Language is one of the least noticeable, yet strongest links between our “internal life” and who we are, and the way we function in the “outside world”. Whenever we move to a new territory, physically or emotionally, we carry with us the baggage of experience that is stored in the form of sensory and verbal memories. Images, feelings, voices, and words are all memories that constitute part of our identity and in this way the language or languages with which we grow up are essential underpinning elements in our individuality continuously ‘under-construction’. Language take a dynamic part in shaping our individual vision of the world and are the medium of our interactions with people around us. They serve as ‘filters’ between the others and us. Yet, we truly realize the importance of language when the link between the world and our internal linguistic representation of it is severed or called into question. This can happen when we leave our homeland and enter a new life in a new language. Regardless of what pushes us to leave our “familiar territory” to go in exile, a notion that nowadays is much more broadly understood, there is one thing all displaced, “shifted” individuals take along with us, and that is our language(s). Language comes with a representation of our surrounding reality, our native culture and our verbal traditions and beliefs such as old proverbs and idiomatic expressions.

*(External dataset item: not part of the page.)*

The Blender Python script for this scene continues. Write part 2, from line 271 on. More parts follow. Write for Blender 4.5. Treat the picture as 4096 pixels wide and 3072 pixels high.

I have many times felt “lost in translation”. Spanish, is my mother tongue. English, is the language in which I did all my scholar years from kindergarten to high school, and it represents a father tongue and an academic language to me. I learned French during my early pre-adolescence, and it is the language I have lived in for the past 10 years. French nourishes me intellectually and has become in a way my language of thought. Arabic, the long-lost language, symbolizes my quest for my Lebanese origins, which constitutes an important part of my identity and part of my work. It represents all the memory lost when this language was not transmitted by my grandparent to their children. A gap in my family history and identity that I try to mend as I slowly learn this once secrete tongue.

Though some aspects of our identity might be forever lost in translation, a lot about ourselves might be found or rediscovered, hence the loss might turn into reconstruction.  In the on-going process of creating a new linguistic mapping from thoughts and emotions to words, these languages have become a way for me to constantly invent and explore my own voice.  I am always on the way to my “linguistic home”.